Hermine Bähr presents a working paper on ‚Knowledge, Science and Society: The State of the Art of social Science Studies‘

The aim of this study is to examine the production of transdisciplinary knowledge in the context of real-world laboratories. The concept of transdisciplinarity describes the intentionally installed research setting of hybrid knowledge production at the science-public nexus that is aiming to solve pressing societal challenges. Especially in the context of climate change, sustainable development and urban planning, so-called real-world laboratories are implemented to co-create ‚robust‘ and ’socially relevant‘ knowledge that leads to social change.

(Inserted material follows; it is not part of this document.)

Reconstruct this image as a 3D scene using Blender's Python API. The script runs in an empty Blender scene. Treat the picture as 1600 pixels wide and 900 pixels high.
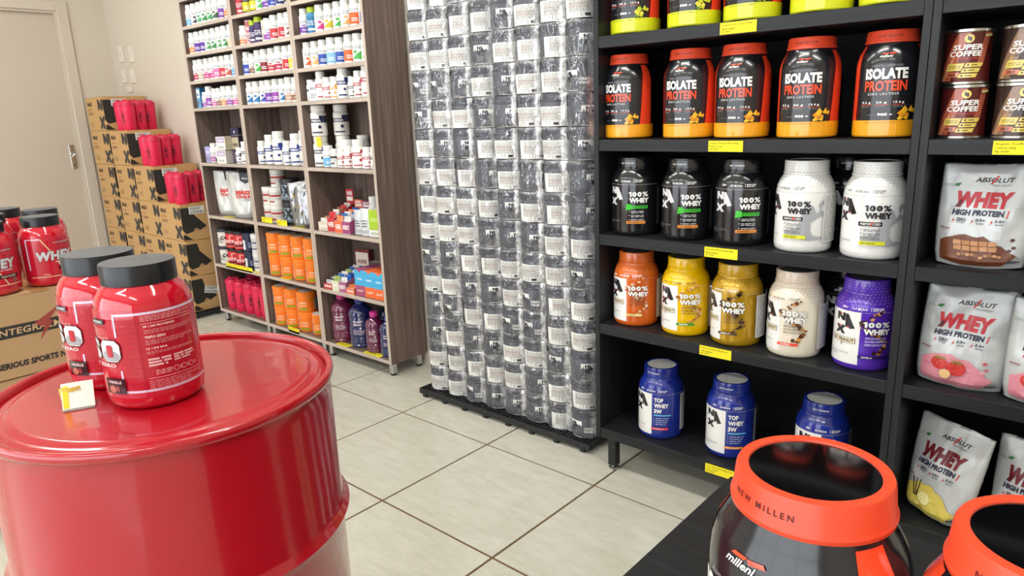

This project takes a Science and Technology Studies account to investigate – by applying ethnographic and reconstructive sociology research methods – how practices of knowledge production change under the condition of research done in transdisciplinary settings.

One part of this project is to develop a conceptual account for a better understanding of the connections between science and society when it comes to the transfer of knowledge claims into changed structures. The other part is to empiri-cally analyze the interactions and transformations that occur when facts and ‚matters of concern‘ travel in between – that is, to reject the linear model of knowledge transfer by acknowledging the ambiguity of knowledge in the making and the complexity of its interactions.

In order to follow the implementation process between scientific and public knowledge production and deliberation, a case study is chosen, that shows the transfer from the global claim of decarbonization to the structural change in one particular region. The chosen case study is a rural periphery of post-GDR coal mining regions: Lusatia and the lignite coal mining area in central Eastern Germany (Mitteldeutsches Revier). This area is particularly interesting, as it amplifies the societal tensions between urban vs. rural understandings of energy politics and touches upon issues such as populism, skepticism, representation and marginalization.